Jeder Mitarbeiter hat seinen Schreibtisch mit eigenem Computer, die meisten sprechen fließend englisch. An einer Magnettafel hängt der Jahresplan. Ein Ambiente wie im Westen. Immerhin stammen von dort Finanzierung und Richtlinien.
Projektleiter Ali Abdel-Aal erzählt, alle Kunstschnitzereien seien eigenhändig von den Bewohnern von Darb Al-Ahmar in projekteigenen Werkstätten gefertigt worden. Dabei war die Entwicklung des Viertels Darb Al-Ahmar gar nicht geplant.
Ursprünglich ging es nur um den Bau einer Parkanlage, zu dem sich Prinz Aga Khan IV., das Oberhaupt der Ismaeliten, im Jahr 1984 entschlossen hatte. Seiner Meinung nach benötigte Kairo dringend eine grüne Lunge, da Bevölkerungszahl und Luftverschmutzung in der Stadt ständig zunahmen.
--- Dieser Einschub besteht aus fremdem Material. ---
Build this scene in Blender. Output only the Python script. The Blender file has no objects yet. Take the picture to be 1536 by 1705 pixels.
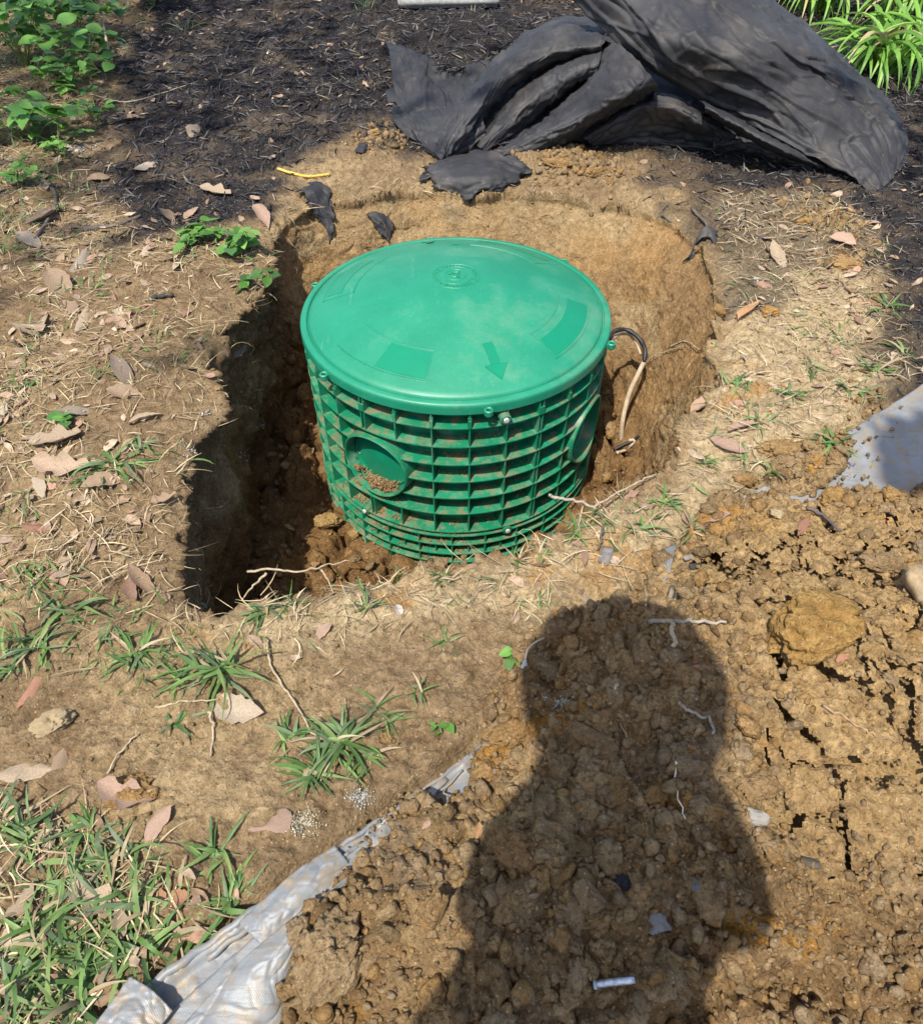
import bpy, bmesh, math, random
import numpy as np
from mathutils import Vector, Matrix, noise as mnoise
random.seed(7); rng = np.random.default_rng(7)
SC = bpy.context.scene
COL = SC.collection
PI = math.pi
R = math.radians

# ------------------------------------------------------------------ camera, sky, sun
F_PX, IW, IH, CAM_H, PITCH = 1250.0, 1536.0, 1705.0, 0.898, R(46.35)
cd = bpy.data.cameras.new('camera'); cam = bpy.data.objects.new('camera', cd); COL.objects.link(cam)
cam.location = (0, 0, CAM_H); cam.rotation_euler = (PI/2 - PITCH, 0, 0)
cd.sensor_fit = 'VERTICAL'; cd.sensor_height = 24.0; cd.lens = 24.0*F_PX/IH
cd.clip_start = 0.02; cd.clip_end = 200
SC.camera = cam
SUN_EL, SUN_AZ = R(62.0), R(26)            # shadows fall forward and a little to the right
w = bpy.data.worlds.new("World"); SC.world = w; w.use_nodes = True
nt = w.node_tree; sky = nt.nodes.new('ShaderNodeTexSky'); sky.sky_type = 'NISHITA'; sky.sun_disc = False
sky.sun_elevation = SUN_EL; sky.sun_rotation = PI + SUN_AZ
sky.air_density = 1.0; sky.dust_density = 2.0
nt.nodes['Background'].inputs[1].default_value = 0.15
nt.links.new(sky.outputs[0], nt.nodes['Background'].inputs[0])
sd = bpy.data.lights.new('sun', 'SUN'); sun = bpy.data.objects.new('sun', sd); COL.objects.link(sun)
sd.energy = 4.3; sd.angle = R(0.53); sd.color = (1.0, 0.95, 0.85)
TOSUN = Vector((-math.sin(SUN_AZ)*math.cos(SUN_EL), -math.cos(SUN_AZ)*math.cos(SUN_EL), math.sin(SUN_EL)))
sun.rotation_euler = TOSUN.to_track_quat('Z', 'Y').to_euler(); sun.location = TOSUN*10
SC.view_settings.view_transform = 'Standard'; SC.view_settings.look = 'None'
SC.view_settings.exposure = 0.56; SC.view_settings.gamma = 1
SC.view_settings.use_curve_mapping = False
SC.cycles.max_bounces = 6; SC.cycles.diffuse_bounces = 3; SC.cycles.transparent_max_bounces = 8

# ------------------------------------------------------------------ numpy noise
def _h(ix, iy, iz, s):
    h = (ix.astype(np.uint32)*np.uint32(374761393) + iy.astype(np.uint32)*np.uint32(668265263)
         + iz.astype(np.uint32)*np.uint32(2147483647) + np.uint32((s*362437+1013904223) & 0xffffffff))
    h = (h ^ (h >> np.uint32(13)))*np.uint32(1274126177)
    h = (h ^ (h >> np.uint32(15)))*np.uint32(2246822519)
    return (h ^ (h >> np.uint32(16))).astype(np.float32)/np.float32(4294967295.0)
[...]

Gemeinsam mit der ägyptischen Regierung und der Kairener Stadtverwaltung suchte die Aga-Khan-Stiftung einen geeigneten Platz für eine große Parkanlage. 1996 fiel die Wahl auf das größte unbebaute Areal im Herzen Kairos, ein Gebiet von 30 Hektar, das jahrhundertelang als Müllhalde gedient hatte.
Durch dieses Projekt gerieten auch die Probleme der Bewohner des an den Park angrenzenden Stadtviertels Darb Al-Ahmar ins Blickfeld der Stiftung. Im Jahr 2000 gab die Aga-Khan-Stiftung eine Untersuchung zur Lebenssituation der Menschen in diesem Stadtviertel in Auftrag.
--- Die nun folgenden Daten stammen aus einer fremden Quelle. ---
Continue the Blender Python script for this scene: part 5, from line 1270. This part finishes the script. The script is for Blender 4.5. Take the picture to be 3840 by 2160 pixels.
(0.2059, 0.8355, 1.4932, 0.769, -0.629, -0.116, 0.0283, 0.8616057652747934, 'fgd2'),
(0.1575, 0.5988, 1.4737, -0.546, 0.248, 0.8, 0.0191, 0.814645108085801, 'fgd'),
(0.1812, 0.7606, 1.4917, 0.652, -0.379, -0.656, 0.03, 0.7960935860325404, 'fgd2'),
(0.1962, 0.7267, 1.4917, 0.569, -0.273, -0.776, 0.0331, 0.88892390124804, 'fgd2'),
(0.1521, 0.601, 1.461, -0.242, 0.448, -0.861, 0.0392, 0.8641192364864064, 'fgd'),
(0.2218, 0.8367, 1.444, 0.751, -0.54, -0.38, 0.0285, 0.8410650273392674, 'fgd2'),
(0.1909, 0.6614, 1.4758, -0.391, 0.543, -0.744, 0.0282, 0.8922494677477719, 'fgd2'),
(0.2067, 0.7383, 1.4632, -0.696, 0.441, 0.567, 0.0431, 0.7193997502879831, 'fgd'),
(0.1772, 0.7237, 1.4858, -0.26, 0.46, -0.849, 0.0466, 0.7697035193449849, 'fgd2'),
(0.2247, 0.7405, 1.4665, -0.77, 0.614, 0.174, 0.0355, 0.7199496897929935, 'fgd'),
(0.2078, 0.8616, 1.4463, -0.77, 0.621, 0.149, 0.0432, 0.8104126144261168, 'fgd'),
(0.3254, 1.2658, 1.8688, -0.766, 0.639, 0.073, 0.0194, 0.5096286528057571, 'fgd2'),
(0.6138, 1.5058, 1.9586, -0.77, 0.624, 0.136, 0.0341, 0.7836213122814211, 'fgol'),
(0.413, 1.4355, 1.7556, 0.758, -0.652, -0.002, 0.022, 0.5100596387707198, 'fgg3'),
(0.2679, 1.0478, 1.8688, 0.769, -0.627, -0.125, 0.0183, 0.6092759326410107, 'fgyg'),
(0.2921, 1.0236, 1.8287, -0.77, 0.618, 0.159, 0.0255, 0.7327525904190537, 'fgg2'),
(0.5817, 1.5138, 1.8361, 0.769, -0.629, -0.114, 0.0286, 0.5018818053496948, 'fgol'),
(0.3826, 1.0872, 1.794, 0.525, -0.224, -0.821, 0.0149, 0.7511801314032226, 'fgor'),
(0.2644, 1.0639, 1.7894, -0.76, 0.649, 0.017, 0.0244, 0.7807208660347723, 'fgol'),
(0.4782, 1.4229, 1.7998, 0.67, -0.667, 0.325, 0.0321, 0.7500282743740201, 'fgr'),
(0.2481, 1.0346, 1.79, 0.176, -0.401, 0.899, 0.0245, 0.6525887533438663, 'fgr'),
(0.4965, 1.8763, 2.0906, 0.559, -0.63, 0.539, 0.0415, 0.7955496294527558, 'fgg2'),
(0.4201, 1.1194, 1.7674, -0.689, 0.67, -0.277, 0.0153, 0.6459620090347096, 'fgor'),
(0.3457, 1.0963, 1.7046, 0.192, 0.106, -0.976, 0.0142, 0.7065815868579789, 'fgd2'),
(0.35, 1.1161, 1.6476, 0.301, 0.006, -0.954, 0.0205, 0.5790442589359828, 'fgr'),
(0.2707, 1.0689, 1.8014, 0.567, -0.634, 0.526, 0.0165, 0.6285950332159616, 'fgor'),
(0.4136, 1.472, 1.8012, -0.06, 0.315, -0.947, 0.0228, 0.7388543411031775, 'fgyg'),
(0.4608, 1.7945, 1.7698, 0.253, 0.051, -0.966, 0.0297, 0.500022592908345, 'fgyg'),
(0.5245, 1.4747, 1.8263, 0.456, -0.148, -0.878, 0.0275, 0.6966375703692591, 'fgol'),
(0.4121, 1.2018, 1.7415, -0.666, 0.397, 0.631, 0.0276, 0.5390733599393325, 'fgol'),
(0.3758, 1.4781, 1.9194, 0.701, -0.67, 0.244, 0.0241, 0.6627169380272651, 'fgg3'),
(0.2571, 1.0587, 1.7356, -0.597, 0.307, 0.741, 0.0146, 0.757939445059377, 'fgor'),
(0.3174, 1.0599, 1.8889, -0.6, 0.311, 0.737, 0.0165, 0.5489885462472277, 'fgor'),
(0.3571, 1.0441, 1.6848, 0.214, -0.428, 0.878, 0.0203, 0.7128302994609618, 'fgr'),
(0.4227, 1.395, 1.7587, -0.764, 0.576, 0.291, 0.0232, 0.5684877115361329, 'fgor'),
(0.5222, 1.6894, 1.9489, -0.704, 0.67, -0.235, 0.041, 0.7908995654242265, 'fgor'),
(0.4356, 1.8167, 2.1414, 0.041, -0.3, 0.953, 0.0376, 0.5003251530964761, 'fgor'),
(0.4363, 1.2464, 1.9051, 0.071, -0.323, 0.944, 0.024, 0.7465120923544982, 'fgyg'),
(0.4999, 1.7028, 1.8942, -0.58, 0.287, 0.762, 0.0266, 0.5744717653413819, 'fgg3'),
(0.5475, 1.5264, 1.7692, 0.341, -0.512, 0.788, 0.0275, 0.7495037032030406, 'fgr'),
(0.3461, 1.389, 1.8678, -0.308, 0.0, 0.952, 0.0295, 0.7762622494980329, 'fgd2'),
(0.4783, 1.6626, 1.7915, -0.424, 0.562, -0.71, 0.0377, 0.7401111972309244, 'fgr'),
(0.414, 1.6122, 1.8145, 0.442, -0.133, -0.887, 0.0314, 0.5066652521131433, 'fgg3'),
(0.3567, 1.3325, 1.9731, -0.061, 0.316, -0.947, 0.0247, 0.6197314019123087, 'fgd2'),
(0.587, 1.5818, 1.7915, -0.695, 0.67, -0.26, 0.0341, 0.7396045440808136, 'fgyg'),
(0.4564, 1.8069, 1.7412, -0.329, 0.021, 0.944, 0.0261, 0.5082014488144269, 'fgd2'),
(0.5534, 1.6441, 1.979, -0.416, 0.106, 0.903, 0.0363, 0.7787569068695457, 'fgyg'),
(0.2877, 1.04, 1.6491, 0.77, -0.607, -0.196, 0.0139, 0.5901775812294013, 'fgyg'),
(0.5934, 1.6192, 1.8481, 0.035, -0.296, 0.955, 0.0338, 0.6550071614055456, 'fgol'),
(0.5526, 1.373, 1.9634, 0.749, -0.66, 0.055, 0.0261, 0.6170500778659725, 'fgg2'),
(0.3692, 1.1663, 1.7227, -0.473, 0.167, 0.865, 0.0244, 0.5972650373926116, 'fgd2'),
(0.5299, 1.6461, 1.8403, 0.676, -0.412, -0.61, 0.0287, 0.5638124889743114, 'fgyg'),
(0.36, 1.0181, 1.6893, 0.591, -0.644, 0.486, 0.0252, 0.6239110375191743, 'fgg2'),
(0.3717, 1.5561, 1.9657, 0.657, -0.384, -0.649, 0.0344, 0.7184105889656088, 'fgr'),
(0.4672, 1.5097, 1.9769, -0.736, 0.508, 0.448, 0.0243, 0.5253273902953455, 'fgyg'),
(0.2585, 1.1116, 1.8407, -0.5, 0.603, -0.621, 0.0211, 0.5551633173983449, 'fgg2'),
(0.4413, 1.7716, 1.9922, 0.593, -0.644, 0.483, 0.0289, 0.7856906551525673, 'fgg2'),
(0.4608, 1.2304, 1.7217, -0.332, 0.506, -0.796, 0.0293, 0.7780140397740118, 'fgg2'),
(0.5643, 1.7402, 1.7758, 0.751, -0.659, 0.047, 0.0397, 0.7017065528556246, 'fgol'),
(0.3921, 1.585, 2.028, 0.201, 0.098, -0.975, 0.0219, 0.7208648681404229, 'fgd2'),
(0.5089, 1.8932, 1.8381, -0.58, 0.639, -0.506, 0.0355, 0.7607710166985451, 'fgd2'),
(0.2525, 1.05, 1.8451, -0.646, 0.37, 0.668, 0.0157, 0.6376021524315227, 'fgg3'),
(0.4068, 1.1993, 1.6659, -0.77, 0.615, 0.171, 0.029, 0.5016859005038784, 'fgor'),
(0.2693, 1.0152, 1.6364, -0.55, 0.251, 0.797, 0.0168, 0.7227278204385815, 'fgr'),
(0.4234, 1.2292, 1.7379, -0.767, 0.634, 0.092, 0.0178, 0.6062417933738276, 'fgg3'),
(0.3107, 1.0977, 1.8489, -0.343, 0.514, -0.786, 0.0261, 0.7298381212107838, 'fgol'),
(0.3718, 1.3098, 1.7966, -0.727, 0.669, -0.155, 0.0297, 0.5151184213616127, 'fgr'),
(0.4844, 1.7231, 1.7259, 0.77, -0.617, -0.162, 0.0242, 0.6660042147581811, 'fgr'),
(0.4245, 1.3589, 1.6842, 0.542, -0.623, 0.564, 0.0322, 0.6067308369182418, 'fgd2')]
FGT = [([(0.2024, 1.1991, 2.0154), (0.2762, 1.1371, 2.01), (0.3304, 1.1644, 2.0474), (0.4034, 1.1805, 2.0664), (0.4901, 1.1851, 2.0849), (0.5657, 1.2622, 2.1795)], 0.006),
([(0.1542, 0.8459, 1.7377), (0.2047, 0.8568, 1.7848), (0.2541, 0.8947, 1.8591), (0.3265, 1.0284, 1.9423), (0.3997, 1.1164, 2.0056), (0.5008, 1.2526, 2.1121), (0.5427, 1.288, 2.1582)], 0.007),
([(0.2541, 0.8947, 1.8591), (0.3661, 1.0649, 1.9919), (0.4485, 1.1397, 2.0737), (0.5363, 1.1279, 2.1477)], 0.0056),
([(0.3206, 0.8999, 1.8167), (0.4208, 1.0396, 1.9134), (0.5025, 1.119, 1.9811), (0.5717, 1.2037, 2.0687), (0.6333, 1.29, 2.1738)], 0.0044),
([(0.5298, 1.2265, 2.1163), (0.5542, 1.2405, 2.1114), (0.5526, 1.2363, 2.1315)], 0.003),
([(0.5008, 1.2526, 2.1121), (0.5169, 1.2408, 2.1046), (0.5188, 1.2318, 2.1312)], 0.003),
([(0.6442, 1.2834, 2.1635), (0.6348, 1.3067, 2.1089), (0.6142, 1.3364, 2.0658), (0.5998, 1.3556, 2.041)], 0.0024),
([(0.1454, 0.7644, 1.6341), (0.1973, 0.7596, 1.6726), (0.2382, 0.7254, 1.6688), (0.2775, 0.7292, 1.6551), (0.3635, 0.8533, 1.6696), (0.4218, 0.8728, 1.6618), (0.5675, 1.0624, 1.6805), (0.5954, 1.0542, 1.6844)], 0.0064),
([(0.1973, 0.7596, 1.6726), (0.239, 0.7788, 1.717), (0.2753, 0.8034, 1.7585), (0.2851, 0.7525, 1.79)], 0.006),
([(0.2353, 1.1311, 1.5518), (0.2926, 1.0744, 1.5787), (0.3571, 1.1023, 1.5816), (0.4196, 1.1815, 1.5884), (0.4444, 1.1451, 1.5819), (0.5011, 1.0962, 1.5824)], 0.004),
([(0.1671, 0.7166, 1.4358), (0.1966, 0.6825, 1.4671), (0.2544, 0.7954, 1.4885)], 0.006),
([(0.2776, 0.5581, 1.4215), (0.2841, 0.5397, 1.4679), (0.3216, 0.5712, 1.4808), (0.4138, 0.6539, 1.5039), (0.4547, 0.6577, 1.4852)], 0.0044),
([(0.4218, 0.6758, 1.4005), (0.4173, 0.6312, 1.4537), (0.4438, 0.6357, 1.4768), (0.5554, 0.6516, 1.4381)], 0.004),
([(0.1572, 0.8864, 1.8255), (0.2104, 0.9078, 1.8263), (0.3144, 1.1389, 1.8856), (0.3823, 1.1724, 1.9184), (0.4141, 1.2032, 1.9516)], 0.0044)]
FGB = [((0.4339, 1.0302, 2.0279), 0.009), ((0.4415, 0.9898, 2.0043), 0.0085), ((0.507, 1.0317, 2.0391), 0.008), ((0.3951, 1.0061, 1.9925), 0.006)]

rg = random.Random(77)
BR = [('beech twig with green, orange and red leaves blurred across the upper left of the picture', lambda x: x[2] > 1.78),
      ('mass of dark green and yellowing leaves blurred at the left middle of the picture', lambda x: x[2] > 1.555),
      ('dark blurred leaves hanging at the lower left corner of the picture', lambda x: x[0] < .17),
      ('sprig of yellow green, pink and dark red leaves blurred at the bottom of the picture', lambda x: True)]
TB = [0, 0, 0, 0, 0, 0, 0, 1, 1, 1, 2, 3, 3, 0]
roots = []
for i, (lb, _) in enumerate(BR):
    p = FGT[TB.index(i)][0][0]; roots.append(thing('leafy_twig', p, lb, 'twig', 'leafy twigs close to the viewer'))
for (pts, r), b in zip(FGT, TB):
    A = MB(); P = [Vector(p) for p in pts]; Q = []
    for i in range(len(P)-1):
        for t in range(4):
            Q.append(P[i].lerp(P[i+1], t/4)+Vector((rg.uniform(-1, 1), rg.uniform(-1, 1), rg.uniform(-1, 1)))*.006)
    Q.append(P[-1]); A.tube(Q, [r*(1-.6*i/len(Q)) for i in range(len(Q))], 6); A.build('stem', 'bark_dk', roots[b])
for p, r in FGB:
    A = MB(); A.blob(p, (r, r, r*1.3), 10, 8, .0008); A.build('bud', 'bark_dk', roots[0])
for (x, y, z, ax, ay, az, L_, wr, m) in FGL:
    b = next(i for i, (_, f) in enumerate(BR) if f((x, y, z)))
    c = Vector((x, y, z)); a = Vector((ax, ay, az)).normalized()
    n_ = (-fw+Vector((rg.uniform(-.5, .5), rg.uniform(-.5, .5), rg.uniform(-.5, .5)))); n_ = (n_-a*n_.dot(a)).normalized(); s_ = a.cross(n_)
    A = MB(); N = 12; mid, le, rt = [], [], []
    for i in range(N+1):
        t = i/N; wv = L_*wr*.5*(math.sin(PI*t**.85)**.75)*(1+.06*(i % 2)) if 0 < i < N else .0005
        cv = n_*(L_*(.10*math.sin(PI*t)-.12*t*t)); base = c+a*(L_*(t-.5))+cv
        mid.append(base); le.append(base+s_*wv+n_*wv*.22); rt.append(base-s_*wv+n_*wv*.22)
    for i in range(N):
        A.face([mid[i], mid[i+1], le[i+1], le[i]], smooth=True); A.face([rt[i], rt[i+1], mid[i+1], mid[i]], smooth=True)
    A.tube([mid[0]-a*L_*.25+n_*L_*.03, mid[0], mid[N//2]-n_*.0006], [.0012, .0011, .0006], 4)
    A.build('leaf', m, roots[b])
Darlehen für Kleinunternehmer
30 Millionen Dollar stellte sie für dieses Entwicklungsprojekt bereit, an dessen Finanzierung sich auch andere Organisationen beteiligten. Dabei ging es nicht allein darum, die Lebensumstände der Bewohner von Darb Al-Ahmar zu verbessern, vielmehr wollte man ein Vorbild schaffen, an dem sich andere Organisationen, die sich für die Bewahrung historischer Kulturgüter engagieren, orientieren könnten.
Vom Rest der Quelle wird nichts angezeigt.